## Data rows
------
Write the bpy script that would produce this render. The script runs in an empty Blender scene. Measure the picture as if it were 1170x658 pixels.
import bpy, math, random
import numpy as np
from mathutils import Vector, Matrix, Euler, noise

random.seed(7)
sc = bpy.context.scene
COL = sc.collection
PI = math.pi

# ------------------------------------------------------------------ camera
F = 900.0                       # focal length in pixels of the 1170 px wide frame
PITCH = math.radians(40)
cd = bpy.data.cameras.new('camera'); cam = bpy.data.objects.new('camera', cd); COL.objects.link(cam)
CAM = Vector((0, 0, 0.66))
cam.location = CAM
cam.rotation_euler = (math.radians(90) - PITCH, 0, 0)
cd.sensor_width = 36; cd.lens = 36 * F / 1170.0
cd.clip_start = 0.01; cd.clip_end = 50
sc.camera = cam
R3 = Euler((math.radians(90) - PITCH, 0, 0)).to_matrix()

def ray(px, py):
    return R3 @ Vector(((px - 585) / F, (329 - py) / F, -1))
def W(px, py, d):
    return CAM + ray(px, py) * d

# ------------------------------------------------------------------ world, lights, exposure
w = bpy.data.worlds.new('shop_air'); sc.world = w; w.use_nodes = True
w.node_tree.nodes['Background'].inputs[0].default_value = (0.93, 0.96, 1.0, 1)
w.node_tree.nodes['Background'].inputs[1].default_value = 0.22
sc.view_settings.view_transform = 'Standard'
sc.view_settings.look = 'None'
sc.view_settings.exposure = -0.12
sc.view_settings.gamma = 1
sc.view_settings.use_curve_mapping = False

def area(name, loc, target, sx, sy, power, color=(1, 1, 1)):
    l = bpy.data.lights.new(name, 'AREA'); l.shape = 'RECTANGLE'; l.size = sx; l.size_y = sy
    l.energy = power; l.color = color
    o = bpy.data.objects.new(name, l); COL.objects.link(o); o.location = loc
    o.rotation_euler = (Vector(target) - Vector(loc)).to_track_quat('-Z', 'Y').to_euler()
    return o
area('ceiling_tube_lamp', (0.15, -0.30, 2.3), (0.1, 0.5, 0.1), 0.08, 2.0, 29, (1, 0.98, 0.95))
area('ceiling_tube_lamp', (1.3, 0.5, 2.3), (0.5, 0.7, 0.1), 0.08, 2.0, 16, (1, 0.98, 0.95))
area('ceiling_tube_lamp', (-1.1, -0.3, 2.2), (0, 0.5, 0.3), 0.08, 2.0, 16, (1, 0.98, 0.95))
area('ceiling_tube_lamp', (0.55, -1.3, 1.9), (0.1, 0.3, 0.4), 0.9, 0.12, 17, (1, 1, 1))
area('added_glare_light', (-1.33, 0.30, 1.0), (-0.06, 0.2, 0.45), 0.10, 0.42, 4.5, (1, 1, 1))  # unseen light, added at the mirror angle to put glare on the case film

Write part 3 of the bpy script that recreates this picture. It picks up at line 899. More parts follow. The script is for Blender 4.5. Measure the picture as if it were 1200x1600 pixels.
------
## Prompt
Repeat exactly the lines from the first line of the records above through the line containing "PI = math.pi", both included, and nothing else.

## Written response
Write the bpy script that would produce this render. The script runs in an empty Blender scene. Measure the picture as if it were 1170x658 pixels.
import bpy, math, random
import numpy as np
from mathutils import Vector, Matrix, Euler, noise

random.seed(7)
sc = bpy.context.scene
COL = sc.collection
PI = math.pi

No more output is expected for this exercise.